Saturday, May 18, 2013

All Who Would Valiant Be...

Percy Deamer is hardly among the most favored hymn writers for most Lutherans.  That is not to say he is not a person of substance and consequence.  He was a man of boundless energy, various interests, and many pursuits.  I remember his Parson's Handbook and his work with Ralph Vaughan Williams on The English Hymnal. It was somewhat of a surprise to find it included in Lutheran Book of Worship in 1978.  I was even more surprised that when Lutheran Worship came out in 1982 his text All Who Would Valiant Be would take up two full pages and offer two different tunes.  Prior to its inclusion in LBW I do not believe it had ever appeared in a Lutheran hymnbook and the premium of space in any hymnal make it remarkable that LW offered it in two tunes on two full pages..

All of this would lie forgotten in my memory except I happened to watch part of Margaret Thatcher's funeral at St. Pauls in London and All Who Would Valiant Be was sung as one of the hymns for the service.  The gates of my mind flooded with memories occasioned by hearing this hymn after so many years.  As I recall we sang it only a couple of times where I served in New York.  The first was when we were getting to know the then "new" LW and we had an impromptu hymn sing prior to a congregational event.  An English fellow in the parish asked if we might sing hymn 383.  When we turned to it, we realized that few of us but him had ever sung it before.  So an unlikely Lutheran from across the pond taught it to us American Lutherans.

It was the song of him who was Valiant-for-Truth, from Part II of Paul Bunyan's The Pilgrims' Progress.   The version below from Lutheran Worship.

All who would valiant be ’gainst all disaster,
Let them in constancy follow the Master.
There’s no discouragement shall make them once relent
Their first avowed intent to be true pilgrims.

Who so beset them round with dismal stories
Do but themselves confound—their strength the more is.
No foes shall stay their might; though they with giants fight,
They will make good their right to be true pilgrims.

Since, Lord, You will defend us with Your Spirit,
We know we at the end, shall life inherit.
Then fancies flee away! We’ll fear not what they say,
We’ll labor night and day to be true pilgrims.
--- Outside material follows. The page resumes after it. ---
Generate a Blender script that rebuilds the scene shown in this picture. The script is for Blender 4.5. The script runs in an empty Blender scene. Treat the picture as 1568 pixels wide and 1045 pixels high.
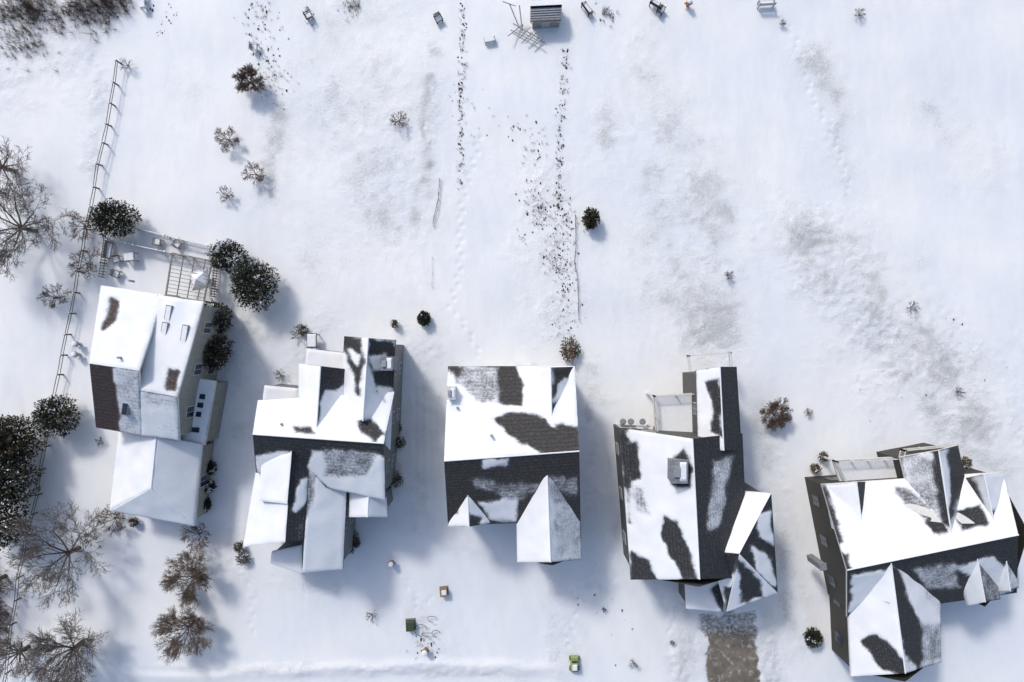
import bpy, math, random
import numpy as np
from mathutils import Vector, noise as mn
random.seed(7); np.random.seed(7)
H=62.0; F=17.0*H
# survey plan: plan coordinates (x,y) of a point seen at height z -> metres
def W(px,py,z=0.0):
    return Vector(((px-784)*(H-z)/F, -(py-522.5)*(H-z)/F, z))
def PX(v):
    k=F/(H-v[:,2]); return np.stack([784+v[:,0]*k, 522.5-v[:,1]*k],1)

# ---------------- scene, world, sun, camera
sc=bpy.context.scene
sc.view_settings.view_transform='Standard'; sc.view_settings.look='None'; sc.view_settings.exposure=0
w=bpy.data.worlds.new("World"); sc.world=w; w.use_nodes=True
nt=w.node_tree; nt.nodes.clear()
sky=nt.nodes.new('ShaderNodeTexSky'); sky.sky_type='NISHITA'; sky.sun_disc=False
SE=math.radians(42); sdir=Vector((-0.56,0.83,0)).normalized()
sky.sun_elevation=SE; sky.sun_rotation=math.atan2(sdir.x,sdir.y); sky.dust_density=2.6; sky.ozone_density=1.1
bg=nt.nodes.new('ShaderNodeBackground'); bg.inputs[1].default_value=0.15
out=nt.nodes.new('ShaderNodeOutputWorld')
nt.links.new(sky.outputs[0],bg.inputs[0]); nt.links.new(bg.outputs[0],out.inputs[0])
L=bpy.data.lights.new('sun','SUN'); L.energy=1.75; L.angle=math.radians(8); L.color=(1,0.96,0.90)
lo=bpy.data.objects.new('sun',L); sc.collection.objects.link(lo)
sv=Vector((sdir.x*math.cos(SE),sdir.y*math.cos(SE),math.sin(SE)))
lo.rotation_euler=(-sv).to_track_quat('-Z','Y').to_euler()
cd=bpy.data.cameras.new('camera'); co=bpy.data.objects.new('camera',cd); sc.collection.objects.link(co)
co.location=(0,0,H); cd.sensor_width=36; cd.lens=36*F/1568; cd.clip_end=9000; sc.camera=co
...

The hymn recalls the words of Hebrews 11:13: "...and confessed that they were strangers and pilgrims on the earth."  Pilgrim here does not mean one who is cowed by the constraints, conflicts, and uncertainties of the journey taken through foreign land to the home of heaven.  No, the point here is that the pilgrims are bold, valiant, undaunted by trial and trouble, and their home undimmed by disappointment and earthly failure.  For their minds and eyes are upon Christ who has gone before to prepare the way, who promises none will be snatched from His hand, and who calls us to be the people we were declared to  be in our baptism.  Christians are not the defeated whose lives are burdened by failure and marred by scars.  Christians are those whose victory is already sealed in Christ, whose hope endures in the face of suffering, and whose confidence continues amid uncertainty.  I wish we sang such hymns with more enthusiasm.  They honestly admit the struggles and difficulty of living as Christians in but not of the world.  Yet they do not admit defeat nor do they surrender the nobility of their cause as the children of God who follow in Christ's way.
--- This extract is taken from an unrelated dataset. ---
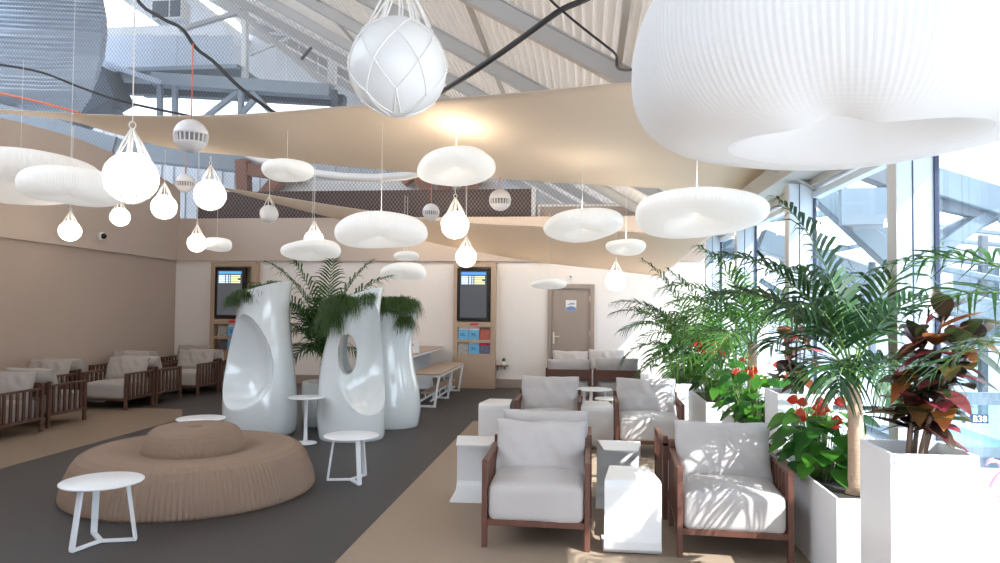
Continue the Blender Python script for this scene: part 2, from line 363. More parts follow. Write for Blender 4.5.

It is said in the hymnal companions that this hymn was once popular in schools but now is less frequently sung by children.  This is too bad.  It is not a hymn we know but one we learn.  Is that not the nature of our Christian life -- learning each day anew from the repentance born of our failures to seek ever new the good that forgiveness makes possible.  Surely if anyone should view the pilgrims' progress as the valiant fight of faith it should be children.  Before they learn from the weariness and wounds of their elders to hope for little and expect even less, they should be encouraged to strive for more, for the fullness of the life and hope that only Christ makes possible.

BTW... to finish that which began my recollection... Watch the Margaret Thatcher funeral (not memorial, not celebration of life, not enthronement to sainthood but funeral).  Good music and good liturgy... the preaching was good as well -- especially for a "state" event, if not a state funeral.


Anonymous said...

Did something happen to the end of this post? The last sentence is incomplete, reading "Good music and ..."

Your comments about the hymn are well taken. It is an excellent hymn, even if it is not widely known.

Fr. D+
Anglican Priest

CBI said...

Very sad that LSB did not include it.